How to think about computers in the 21st century

By Stephen Lake, Thalmic Labs

Computers are everywhere. In toasters, washing machines, refrigerators, cars, and thermostats (to name an arbitrary few). At last year's Consumer Electronics Show (CES) - Mecca for tech geeks - Intel CEO Brian Krzanich showed off ‘Curie’; a computer so small he wore it as a suit button on stage.

We live in a world of ubiquitous computers. But right now, the way we interact with them is so awkward that people question their very utility.

As UX/UI design guru Golden Krishna describes the modern connected oven: “We slap a seven inch, Android-powered touchscreen on it so you can watch YouTube while you bake cookies.”

The problem here is a failure of metaphor. We think about the ‘computer’ inside the oven like a desktop computer. We know that, to talk to it, it needs a few basic ingredients: a screen, some kind of desktop and - of course - a QWERTY keyboard. To change how we interact with these new forms of computers, we have to change how we think about computing itself.

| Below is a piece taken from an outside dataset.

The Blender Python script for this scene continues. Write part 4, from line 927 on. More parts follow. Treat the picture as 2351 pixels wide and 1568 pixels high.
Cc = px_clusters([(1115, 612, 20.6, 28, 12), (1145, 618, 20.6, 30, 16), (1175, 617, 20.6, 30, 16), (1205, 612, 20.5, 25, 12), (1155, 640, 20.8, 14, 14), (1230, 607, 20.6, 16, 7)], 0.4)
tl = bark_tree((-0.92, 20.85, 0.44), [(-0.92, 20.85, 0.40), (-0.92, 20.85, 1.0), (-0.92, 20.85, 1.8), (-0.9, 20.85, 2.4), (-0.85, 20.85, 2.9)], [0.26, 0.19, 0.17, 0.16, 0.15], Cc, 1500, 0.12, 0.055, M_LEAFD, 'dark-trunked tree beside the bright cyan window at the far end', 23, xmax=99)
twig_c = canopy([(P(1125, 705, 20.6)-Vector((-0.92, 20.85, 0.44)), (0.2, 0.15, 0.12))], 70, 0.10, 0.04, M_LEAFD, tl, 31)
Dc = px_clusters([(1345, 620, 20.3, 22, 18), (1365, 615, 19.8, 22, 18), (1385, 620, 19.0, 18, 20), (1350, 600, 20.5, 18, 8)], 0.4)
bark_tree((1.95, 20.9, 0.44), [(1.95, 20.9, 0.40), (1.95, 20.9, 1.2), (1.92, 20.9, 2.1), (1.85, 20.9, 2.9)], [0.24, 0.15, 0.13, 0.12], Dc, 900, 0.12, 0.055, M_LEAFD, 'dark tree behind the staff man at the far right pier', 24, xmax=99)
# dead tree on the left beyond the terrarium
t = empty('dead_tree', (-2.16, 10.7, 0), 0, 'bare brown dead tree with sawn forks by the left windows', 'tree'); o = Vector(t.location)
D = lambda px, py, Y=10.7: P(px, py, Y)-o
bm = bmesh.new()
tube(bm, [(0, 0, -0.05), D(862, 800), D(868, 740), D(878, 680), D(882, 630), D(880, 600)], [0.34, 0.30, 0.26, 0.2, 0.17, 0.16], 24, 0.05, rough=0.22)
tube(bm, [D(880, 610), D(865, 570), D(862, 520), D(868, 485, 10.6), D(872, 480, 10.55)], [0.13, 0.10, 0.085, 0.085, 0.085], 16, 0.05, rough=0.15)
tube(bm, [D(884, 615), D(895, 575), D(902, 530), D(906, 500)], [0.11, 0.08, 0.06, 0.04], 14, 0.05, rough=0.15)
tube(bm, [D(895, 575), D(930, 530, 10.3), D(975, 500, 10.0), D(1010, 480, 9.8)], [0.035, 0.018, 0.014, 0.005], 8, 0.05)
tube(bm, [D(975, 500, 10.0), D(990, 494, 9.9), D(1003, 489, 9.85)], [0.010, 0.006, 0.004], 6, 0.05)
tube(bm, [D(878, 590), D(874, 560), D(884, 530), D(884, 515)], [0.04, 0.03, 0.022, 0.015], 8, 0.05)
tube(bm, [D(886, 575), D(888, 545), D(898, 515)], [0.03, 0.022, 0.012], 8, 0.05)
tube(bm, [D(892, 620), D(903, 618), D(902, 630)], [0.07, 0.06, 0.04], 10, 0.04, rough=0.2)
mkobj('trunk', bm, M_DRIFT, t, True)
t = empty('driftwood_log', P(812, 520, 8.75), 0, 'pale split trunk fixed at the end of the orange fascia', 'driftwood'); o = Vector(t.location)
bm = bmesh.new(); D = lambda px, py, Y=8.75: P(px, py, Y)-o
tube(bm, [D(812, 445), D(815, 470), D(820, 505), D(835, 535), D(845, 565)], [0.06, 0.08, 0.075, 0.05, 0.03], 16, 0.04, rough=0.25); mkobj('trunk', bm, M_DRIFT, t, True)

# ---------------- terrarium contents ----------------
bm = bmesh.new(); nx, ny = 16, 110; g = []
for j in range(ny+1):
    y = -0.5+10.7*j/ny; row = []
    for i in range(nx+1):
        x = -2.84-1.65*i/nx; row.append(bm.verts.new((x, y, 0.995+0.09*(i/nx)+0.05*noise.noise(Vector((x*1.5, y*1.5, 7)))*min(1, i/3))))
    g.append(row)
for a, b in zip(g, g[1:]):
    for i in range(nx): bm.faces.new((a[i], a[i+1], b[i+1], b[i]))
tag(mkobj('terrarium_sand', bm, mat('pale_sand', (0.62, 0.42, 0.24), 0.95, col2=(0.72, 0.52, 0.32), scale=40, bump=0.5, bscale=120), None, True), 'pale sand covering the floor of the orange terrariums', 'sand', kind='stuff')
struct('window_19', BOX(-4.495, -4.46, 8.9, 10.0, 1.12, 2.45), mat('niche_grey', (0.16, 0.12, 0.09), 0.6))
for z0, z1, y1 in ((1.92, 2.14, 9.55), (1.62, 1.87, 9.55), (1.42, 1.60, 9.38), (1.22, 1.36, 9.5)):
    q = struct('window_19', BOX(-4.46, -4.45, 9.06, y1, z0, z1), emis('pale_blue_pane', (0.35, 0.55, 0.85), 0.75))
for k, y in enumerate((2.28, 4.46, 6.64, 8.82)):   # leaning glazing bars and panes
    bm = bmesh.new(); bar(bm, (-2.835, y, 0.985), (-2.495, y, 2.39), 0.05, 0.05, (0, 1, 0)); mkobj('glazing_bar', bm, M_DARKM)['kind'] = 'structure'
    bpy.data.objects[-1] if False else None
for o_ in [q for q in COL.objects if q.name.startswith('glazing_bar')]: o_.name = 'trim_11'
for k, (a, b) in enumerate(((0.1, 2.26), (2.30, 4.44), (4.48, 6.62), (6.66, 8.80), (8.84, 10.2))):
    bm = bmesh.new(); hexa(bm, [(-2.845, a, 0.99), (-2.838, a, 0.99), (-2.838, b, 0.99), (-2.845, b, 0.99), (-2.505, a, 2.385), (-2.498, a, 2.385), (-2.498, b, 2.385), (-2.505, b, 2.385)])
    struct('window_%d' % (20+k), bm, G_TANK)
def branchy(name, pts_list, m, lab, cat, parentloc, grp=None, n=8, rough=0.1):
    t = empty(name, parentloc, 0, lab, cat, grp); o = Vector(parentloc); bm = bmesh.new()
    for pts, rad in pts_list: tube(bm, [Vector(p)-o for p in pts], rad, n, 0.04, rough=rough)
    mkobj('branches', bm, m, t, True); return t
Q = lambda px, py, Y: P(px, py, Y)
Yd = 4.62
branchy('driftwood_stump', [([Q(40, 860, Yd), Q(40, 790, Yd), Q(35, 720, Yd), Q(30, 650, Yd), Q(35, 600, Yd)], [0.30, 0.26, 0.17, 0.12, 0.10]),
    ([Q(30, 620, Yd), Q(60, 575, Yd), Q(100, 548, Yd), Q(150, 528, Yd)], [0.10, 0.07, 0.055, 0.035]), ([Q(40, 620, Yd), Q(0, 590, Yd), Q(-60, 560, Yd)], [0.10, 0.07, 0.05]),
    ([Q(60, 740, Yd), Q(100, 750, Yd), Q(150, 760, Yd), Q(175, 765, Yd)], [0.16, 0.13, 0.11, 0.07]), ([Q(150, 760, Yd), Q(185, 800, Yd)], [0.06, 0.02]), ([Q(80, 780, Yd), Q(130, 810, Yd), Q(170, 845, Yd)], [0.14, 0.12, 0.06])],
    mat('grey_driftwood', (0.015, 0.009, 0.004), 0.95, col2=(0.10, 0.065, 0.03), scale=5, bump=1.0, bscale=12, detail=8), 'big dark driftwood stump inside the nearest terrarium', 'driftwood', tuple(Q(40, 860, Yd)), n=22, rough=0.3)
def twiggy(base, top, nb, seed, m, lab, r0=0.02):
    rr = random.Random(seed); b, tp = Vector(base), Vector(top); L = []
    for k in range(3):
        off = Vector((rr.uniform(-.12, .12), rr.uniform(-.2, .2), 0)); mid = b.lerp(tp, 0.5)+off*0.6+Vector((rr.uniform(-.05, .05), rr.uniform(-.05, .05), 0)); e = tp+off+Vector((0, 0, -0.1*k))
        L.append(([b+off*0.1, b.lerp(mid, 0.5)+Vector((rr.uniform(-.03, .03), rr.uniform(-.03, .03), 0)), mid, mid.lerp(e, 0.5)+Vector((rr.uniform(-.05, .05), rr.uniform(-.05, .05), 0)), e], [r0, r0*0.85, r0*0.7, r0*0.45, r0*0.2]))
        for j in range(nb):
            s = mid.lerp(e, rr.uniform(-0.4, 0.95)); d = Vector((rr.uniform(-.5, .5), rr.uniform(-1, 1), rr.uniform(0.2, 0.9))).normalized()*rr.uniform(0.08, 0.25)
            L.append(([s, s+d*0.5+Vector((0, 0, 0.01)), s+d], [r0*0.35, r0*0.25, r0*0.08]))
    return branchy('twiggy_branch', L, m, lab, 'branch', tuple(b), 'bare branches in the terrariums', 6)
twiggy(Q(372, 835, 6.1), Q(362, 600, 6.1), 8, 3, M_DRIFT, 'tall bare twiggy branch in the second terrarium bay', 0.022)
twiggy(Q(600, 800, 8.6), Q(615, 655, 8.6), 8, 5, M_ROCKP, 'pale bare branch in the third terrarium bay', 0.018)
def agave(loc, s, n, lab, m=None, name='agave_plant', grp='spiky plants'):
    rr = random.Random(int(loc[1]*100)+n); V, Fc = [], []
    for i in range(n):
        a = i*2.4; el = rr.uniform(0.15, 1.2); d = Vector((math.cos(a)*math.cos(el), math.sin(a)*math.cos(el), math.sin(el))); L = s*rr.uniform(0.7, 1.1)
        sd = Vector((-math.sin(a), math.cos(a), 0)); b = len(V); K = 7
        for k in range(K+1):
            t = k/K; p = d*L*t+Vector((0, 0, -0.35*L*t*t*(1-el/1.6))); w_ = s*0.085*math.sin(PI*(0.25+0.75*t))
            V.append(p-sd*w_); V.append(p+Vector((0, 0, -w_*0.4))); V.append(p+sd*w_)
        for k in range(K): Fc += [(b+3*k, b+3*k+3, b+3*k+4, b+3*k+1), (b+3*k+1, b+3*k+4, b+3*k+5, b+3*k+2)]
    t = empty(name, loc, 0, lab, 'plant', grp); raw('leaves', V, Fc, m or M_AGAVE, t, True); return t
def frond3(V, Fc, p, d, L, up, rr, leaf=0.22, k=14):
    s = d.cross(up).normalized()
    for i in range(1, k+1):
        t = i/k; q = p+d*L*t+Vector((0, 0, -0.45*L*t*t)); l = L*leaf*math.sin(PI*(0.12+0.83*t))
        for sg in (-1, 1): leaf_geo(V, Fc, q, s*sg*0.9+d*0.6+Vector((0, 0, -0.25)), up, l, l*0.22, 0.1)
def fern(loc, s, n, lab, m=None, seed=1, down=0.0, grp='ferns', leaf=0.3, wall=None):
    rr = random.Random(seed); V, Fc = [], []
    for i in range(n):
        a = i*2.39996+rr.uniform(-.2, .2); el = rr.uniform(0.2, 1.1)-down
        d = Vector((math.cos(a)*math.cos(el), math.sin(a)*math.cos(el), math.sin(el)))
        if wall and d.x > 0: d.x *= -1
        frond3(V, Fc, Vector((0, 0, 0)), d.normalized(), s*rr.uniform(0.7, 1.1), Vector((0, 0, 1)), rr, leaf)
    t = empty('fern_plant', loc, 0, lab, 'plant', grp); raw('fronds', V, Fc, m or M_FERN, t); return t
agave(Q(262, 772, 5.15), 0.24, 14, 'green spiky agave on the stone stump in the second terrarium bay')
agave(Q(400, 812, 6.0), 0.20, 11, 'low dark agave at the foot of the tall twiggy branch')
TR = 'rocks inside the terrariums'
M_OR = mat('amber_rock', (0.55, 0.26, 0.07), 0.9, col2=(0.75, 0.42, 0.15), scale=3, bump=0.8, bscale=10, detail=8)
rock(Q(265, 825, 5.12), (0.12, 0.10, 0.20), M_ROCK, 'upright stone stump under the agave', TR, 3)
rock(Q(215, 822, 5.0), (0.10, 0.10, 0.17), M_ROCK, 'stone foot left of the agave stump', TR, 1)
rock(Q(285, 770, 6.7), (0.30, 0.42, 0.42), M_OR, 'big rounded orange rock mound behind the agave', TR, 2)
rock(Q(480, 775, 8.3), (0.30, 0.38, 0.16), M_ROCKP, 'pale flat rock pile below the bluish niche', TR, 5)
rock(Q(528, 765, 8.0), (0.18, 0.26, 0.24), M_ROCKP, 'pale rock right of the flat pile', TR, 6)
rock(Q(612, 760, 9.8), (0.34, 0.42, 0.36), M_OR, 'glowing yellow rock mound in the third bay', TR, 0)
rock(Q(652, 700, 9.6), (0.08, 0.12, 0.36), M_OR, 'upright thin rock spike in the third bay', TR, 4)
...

What if, when you thought about using your computer at home, the thing that jumped to mind wasn’t the familiar setup: screen, keyboard, pointer, and processor. What if it was just your home itself? Many interconnected pieces that you could control simply and easily from wherever you are.

Your screen could exist anywhere, at your whim, and vanish when you didn’t need it. The way you interact with that screen - to start a movie, launch a gaming application, or browse news and weather - could be the same as how you interact with your oven, microwave, and refrigerator.

Walking around, your house changes what part of the computer you talk to, and you control everything effortlessly with natural, intuitive inputs. The same could be true for shared screens in public places.

What will it take to get there? A few ingredients:

  1. Computers so small we forget we’re wearing them.
  2. Computers aware of our context: where we are and what we’re doing, so they can better understand what we intend without us having to tell them.
  3. Natural inputs that let us control technology the way we control everything else.
  4. A new metaphor to help us understand this new form of computing.

All of these ingredients exist today, save the last one.

We have wearable computers now, and they’re getting both more fashionable, more popular, and smaller. We have contextually-aware systems, like Google Now and Siri, designed to give us information we need without us having to ask.

We have a growing ecosystem of natural controllers; gesture control inputs like the Myo armband that read our muscles, voice control inputs that get more robust each year, and truly exotic inputs like the Muse headband designed to translate brainwaves into technology inputs.

Right now, we’re reaching a point where today’s technology has not yet realized its potential. Researchers have created a suite of astonishing technologies that break computing out of the old paradigm and release it into the air. Computers are all around us and connected, enabling interactions that would have been unimaginable in the heyday of the GUI.

What hasn’t caught up is our metaphor. We’re stuck in the office, thinking about computers in a way that limits their capability.